Watching two seemingly invincible towers holding some of the brightest minds in the country collapse, America felt a collective chill down its spine.
Watching the heart of the nation’s defense awash in smoke and flames, Congress fleeing Washington, the nerve centers of perhaps the most powerful nation in the history of the world shut down and evacuated, Americans’ sense of security was shattered with the force of a Boeing 757.
Watching halfway across the world, as joyous shouts and festive gunfire shot through the air in some parts of the Middle East, the anger of Americans penetrated deep into their blood, their marrow, their very souls.
And this is exactly the reaction the perpetrators designed. But they designed much more than that.
The word “terrorism” connotes fear itself, the kind of shock and horror that paralyzes reason.
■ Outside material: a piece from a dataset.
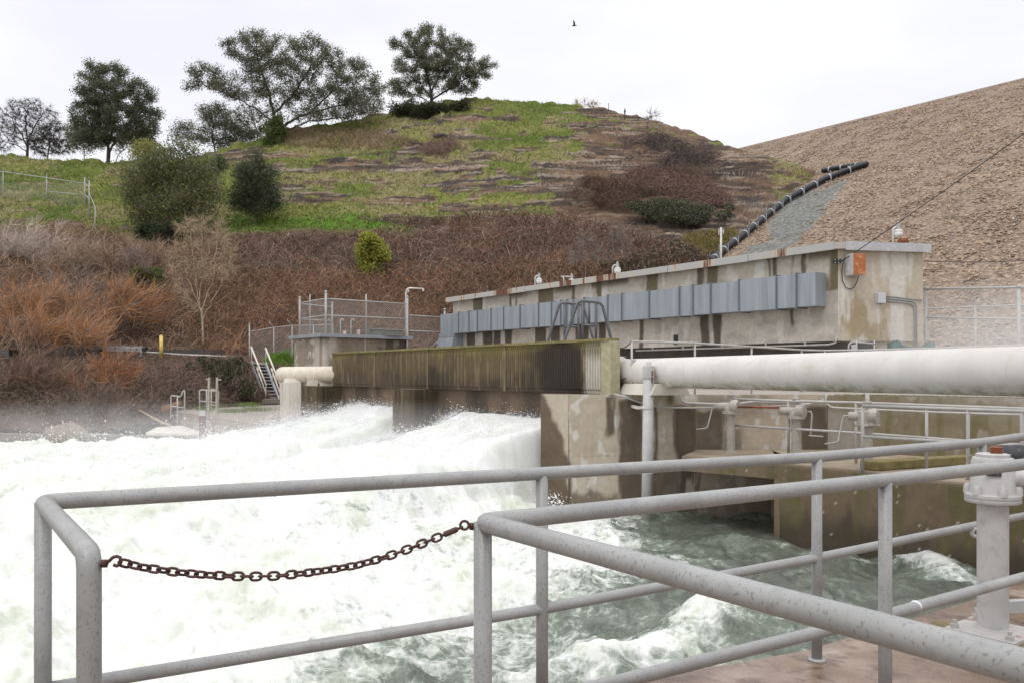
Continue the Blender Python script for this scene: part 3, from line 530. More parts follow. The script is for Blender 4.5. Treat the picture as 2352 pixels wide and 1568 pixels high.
tree('oak_tree', 'slim leaning dark oak stem rising beside the tall dense oak', 'tree', 87.5, [(262, 376), (272, 356), (290, 340)],
     [(300, 315, 36, 20), (335, 330, 30, 14), (290, 340, 20, 8)], 140, 5000, .13, OAK, M['bark'], 25, G1, rtip=.012, rmax=.17, dk=.5, sigma=.35, twig=800)
tree('oak_tree', 'half hidden oak with twin thin trunks at the left foot of the tall dense oak', 'tree', 90.5, [(193, 372), (194, 350), (190, 330)],
     [(190, 300, 40, 25), (175, 325, 28, 20), (215, 325, 26, 18)], 160, 6000, .13, OAK, M['bark'], 26, G1, rtip=.012, rmax=.22, dk=.5, sigma=.35, twig=900)
tree('oak_tree', 'low ragged oak in the hollow behind the left limbs of the widest oak', 'tree', 89, [(496, 348), (490, 325), (486, 305)],
     [(490, 265, 40, 30), (430, 300, 36, 22), (520, 300, 50, 26), (470, 315, 50, 16), (560, 310, 40, 20), (400, 308, 18, 14)], 360, 16000, .13, OAK, M['bark'], 6, G1, rtip=.013, rmax=.24, dk=.55, sigma=.4, twig=2500, depth=.7)
tree('oak_tree', 'grey shadowy oak with crooked bare limbs under the widest oak crown', 'tree', 91.5, [(590, 332), (592, 305), (584, 285)],
     [(560, 265, 45, 25), (620, 270, 40, 22), (590, 300, 60, 18), (540, 285, 30, 20)], 260, 5000, .13, OAK, M['bark'], 27, G1, rtip=.014, rmax=.26, dk=.55, sigma=.4, twig=3500)
tree('bare_tree', 'leafless grey tree with a rounded twiggy crown at the far left of the crest', 'tree', 93, [(62, 366), (64, 335), (62, 300)],
     [(65, 250, 55, 26), (30, 290, 40, 40), (105, 280, 36, 36), (60, 300, 60, 40), (15, 325, 30, 25), (120, 330, 30, 22)], 900, 0, .12, OAK, M['bark'], 7, None, rtip=.014, rmax=.26, dk=.4, twig=8000, twigl=.7, depth=.7, tw=.012, limb_px=[([(63, 340), (50, 310), (30, 280)], 1), ([(62, 330), (80, 290), (100, 262)], -1), ([(62, 350), (40, 335), (8, 325)], 1), ([(62, 320), (60, 280), (66, 245)], 0)])
tree('bare_tree', 'smaller leafless tree with drooping twigs between the far left crown and tall dense oak', 'tree', 91, [(108, 368), (112, 345), (116, 325)],
     [(125, 310, 38, 26), (95, 330, 30, 20), (145, 340, 24, 18), (110, 350, 40, 10)], 420, 0, .12, OAK, M['bark'], 8, None, rtip=.014, rmax=.18, dk=.45, sigma=.3, twig=4500, twigl=.7, tw=.013)
OLV = [(.118, .132, .066), (.15, .158, .078), (.09, .108, .06), (.185, .178, .092)]
tree('olive_shrub', 'large olive green shrub spreading on the hillside bench', 'shrub', 67.5, [(390, 548), (388, 510), (386, 470)],
     [(330, 400, 42, 40), (390, 380, 50, 44), (440, 420, 46, 50), (345, 460, 52, 45), (410, 470, 60, 50), (460, 480, 34, 40), (330, 500, 34, 26), (430, 345, 28, 20), (480, 510, 16, 22), (300, 440, 24, 40), (488, 440, 20, 36), (470, 375, 24, 24), (303, 385, 20, 20), (400, 330, 14, 16)], 460, 24000, .15, OLV, M['greybark'], 9, None, rtip=.013, rmax=.16, dk=.5, sigma=.55, twig=3600)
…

Yesterday’s terrorists succeeded in hitting three symbolic targets, in killing thousands, and in producing the initial shock that brought the nation to a standstill.
But we cannot let it bring us to our knees. President Bush, Congress, the federal agencies and all Americans cannot let the terrorists succeed in the long term. We cannot let this paralyzing fear run rampant; we cannot let it grip the nation so tightly that it chokes reason – and, in this way, permit the attack to continue indefinitely.
Such fear can continue to shake the foundation of America in many ways. It can sink confidence in the stock market, bringing about a panic that sends the nation into a downward spiral. It can destroy faith in the government as a whole. But worst of all, such fear can drown reason and perspective; the desperate and understandable search for a restored sense of security can trample our very creed of “liberty and justice for all.”
Justice cannot be delivered out of mere anger, out of raw emotion. We cannot right this wrong by indiscriminate attacks against civilians, nor can we attack blindly against those who insensitively celebrate our tragedy. Such attacks serve only to bring America down to the level of these cowards; it would compromise our creed for a temporary, shallow feeling of satisfaction. We must single out only the guilty and bring them to justice.
Such a wait can be painful as anger continues to boil, but preservation of the American Ideal – the preservation that has cost so many lives over the last 225 years – demands no less. Justice out of deliberation, rather than reckless retaliation out of anger, can be the only answer.
The threat to liberty is equally strong, not from the cowardly attacks of stealthy terrorists but from the fear that lends itself to totalitarian measures. The panic can lead Americans to voluntarily cede their own liberties, trading them for an ultimately hollow sense of security. Allowing constant government surveillance, limiting travel, making the private into public – all these are tempting options to Americans wishing to restore a feeling of safety to a world different than the one they used to know.
But amid the terror, the American creed must live on. The initial damage of Tuesday morning has ended; the remaining destruction now depends on the resolve of the American people to resist actions out of panic and anger. American principles are easy to adhere to in times of peace and prosperity, but maintaining them in the face of unspeakable tragedy is the true test of our nation’s honor.
And we must pass this test. If we do not, this weak attack by individuals upon the America, upon the creed of “liberty and justice for all,” will ultimately prove more successful than any cowardly terrorist could imagine.